## Required work
Reproduce the span that opens at the line containing "(.135, .107, .085), .5)" and closes at the line containing "M['edge'] = flat('worktop_edge_band', (.34, .28, .225), .5)", both lines included, without alteration and without any other line.

## Given records
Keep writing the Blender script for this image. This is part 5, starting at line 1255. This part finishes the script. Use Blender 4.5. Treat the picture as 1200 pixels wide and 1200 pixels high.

* * *

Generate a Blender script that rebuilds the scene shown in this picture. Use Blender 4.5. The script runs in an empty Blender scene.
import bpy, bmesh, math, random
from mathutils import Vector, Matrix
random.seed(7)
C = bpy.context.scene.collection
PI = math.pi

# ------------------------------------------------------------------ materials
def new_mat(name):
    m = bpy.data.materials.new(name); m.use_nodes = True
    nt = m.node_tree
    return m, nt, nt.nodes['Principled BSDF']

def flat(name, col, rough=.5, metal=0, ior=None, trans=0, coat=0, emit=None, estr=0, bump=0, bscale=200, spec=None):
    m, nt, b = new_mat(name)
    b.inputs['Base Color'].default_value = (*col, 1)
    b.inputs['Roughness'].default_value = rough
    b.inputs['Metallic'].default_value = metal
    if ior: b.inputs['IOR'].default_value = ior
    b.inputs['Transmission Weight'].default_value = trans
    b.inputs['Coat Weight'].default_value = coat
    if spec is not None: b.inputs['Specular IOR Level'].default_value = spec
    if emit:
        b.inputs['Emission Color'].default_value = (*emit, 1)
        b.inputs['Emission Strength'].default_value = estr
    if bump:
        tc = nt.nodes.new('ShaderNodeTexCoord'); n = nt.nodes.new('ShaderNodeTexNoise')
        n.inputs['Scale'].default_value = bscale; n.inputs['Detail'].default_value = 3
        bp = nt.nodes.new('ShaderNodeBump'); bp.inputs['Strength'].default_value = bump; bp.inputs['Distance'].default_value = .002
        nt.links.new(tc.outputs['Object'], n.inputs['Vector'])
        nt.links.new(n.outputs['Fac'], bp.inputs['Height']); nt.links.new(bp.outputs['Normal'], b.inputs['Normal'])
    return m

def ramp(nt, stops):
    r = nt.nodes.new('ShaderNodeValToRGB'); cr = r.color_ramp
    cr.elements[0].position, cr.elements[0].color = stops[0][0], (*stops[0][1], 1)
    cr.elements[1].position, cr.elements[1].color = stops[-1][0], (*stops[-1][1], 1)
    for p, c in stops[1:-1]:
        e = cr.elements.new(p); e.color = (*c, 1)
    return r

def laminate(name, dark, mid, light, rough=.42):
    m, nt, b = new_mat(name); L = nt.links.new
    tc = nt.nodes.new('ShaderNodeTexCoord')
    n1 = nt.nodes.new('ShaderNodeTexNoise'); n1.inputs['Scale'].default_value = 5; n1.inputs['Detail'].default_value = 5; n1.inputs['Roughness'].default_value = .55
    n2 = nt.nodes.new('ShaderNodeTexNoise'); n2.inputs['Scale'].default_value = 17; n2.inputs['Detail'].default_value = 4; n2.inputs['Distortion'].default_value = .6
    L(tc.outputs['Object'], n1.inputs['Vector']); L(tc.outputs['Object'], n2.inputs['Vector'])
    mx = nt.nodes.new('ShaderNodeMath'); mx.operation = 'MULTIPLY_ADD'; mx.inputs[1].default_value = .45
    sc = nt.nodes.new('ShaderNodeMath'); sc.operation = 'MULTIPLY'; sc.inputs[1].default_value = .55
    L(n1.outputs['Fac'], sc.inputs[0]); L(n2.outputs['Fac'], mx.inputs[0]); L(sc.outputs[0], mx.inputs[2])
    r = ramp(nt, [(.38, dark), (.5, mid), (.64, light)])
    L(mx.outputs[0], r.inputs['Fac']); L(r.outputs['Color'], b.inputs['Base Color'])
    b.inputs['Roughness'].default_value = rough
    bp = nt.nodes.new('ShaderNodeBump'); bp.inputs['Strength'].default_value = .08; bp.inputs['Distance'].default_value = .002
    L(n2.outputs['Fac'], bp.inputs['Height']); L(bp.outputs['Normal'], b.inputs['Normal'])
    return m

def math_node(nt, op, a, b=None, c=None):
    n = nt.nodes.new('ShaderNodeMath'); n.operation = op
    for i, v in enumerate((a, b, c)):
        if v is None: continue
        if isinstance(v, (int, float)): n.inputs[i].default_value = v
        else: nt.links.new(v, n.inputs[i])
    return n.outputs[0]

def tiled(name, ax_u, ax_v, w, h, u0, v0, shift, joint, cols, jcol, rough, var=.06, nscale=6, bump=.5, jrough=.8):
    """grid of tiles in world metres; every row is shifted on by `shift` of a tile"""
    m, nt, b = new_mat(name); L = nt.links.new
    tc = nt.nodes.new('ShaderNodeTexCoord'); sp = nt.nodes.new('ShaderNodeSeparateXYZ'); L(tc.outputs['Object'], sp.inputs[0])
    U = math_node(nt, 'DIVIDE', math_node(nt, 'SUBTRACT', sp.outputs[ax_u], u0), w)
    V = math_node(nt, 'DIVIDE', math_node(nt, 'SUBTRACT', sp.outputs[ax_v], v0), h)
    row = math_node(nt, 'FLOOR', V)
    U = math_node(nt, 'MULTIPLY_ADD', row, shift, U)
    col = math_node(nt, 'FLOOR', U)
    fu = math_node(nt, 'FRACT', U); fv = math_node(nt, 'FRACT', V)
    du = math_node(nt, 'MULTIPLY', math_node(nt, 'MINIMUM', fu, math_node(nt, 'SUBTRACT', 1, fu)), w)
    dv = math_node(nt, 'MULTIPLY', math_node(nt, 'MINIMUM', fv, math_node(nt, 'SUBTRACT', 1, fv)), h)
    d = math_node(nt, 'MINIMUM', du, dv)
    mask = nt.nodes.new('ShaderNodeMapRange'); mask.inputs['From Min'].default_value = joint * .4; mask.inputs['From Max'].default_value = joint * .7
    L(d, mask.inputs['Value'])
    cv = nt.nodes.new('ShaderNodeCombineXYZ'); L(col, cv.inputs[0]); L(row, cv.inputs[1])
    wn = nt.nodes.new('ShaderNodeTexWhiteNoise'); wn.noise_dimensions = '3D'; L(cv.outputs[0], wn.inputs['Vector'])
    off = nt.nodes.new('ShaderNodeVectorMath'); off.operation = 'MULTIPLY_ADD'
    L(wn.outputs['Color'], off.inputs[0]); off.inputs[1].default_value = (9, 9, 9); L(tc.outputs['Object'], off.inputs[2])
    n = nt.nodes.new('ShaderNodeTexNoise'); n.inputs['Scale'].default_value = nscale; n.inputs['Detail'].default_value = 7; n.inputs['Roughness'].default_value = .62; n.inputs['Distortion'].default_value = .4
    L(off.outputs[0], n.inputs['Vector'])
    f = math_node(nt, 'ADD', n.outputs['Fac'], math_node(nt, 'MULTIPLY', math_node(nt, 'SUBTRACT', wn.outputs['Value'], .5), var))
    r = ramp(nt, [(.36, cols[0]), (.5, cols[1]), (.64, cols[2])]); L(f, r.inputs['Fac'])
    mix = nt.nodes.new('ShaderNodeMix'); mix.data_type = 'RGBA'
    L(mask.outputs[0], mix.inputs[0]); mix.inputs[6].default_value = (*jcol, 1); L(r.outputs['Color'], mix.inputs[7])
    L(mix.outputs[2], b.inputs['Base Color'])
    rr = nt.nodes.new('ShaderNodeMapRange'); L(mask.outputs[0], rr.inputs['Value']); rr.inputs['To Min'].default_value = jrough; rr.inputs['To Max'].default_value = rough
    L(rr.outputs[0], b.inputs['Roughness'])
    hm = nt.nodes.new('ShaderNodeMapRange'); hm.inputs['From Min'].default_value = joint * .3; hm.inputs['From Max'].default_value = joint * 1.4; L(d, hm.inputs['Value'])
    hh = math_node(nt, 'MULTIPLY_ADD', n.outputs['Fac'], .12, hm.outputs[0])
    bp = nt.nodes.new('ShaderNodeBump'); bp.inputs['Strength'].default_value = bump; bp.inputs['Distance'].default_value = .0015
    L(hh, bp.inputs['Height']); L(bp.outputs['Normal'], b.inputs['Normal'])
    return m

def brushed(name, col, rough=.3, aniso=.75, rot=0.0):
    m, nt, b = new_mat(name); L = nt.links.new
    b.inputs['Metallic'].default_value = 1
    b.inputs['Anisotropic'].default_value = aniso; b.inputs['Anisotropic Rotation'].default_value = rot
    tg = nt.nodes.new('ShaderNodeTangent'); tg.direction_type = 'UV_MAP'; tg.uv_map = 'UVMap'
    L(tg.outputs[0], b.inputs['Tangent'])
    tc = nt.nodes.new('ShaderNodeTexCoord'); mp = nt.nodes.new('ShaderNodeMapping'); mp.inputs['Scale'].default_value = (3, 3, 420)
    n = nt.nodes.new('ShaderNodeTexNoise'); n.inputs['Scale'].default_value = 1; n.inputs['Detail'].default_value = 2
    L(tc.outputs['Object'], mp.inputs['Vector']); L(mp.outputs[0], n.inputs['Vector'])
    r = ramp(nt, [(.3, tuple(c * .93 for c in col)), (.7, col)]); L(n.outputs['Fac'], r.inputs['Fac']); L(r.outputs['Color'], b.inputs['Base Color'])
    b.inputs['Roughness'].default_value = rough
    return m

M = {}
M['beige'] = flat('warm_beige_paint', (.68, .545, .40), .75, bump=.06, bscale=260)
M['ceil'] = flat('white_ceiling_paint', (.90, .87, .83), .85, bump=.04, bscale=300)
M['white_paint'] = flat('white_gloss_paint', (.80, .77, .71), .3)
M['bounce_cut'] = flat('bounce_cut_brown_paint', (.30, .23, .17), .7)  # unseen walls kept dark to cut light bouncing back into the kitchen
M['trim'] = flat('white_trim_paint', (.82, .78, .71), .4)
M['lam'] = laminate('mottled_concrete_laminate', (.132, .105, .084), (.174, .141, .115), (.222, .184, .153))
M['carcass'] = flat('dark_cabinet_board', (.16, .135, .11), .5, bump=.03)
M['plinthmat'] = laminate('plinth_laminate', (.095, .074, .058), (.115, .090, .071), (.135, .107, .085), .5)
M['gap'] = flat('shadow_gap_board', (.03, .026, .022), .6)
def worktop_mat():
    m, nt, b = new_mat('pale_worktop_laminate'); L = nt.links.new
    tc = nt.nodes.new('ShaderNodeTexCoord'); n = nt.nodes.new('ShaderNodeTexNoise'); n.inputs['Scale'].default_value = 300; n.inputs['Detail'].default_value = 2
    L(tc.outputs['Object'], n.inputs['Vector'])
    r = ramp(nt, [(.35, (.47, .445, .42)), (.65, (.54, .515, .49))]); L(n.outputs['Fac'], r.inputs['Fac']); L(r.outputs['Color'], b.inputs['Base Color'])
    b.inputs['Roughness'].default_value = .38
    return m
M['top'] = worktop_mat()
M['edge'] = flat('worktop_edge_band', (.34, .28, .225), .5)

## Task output
M['plinthmat'] = laminate('plinth_laminate', (.095, .074, .058), (.115, .090, .071), (.135, .107, .085), .5)
M['gap'] = flat('shadow_gap_board', (.03, .026, .022), .6)
def worktop_mat():
    m, nt, b = new_mat('pale_worktop_laminate'); L = nt.links.new
    tc = nt.nodes.new('ShaderNodeTexCoord'); n = nt.nodes.new('ShaderNodeTexNoise'); n.inputs['Scale'].default_value = 300; n.inputs['Detail'].default_value = 2
    L(tc.outputs['Object'], n.inputs['Vector'])
    r = ramp(nt, [(.35, (.47, .445, .42)), (.65, (.54, .515, .49))]); L(n.outputs['Fac'], r.inputs['Fac']); L(r.outputs['Color'], b.inputs['Base Color'])
    b.inputs['Roughness'].default_value = .38
    return m
M['top'] = worktop_mat()
M['edge'] = flat('worktop_edge_band', (.34, .28, .225), .5)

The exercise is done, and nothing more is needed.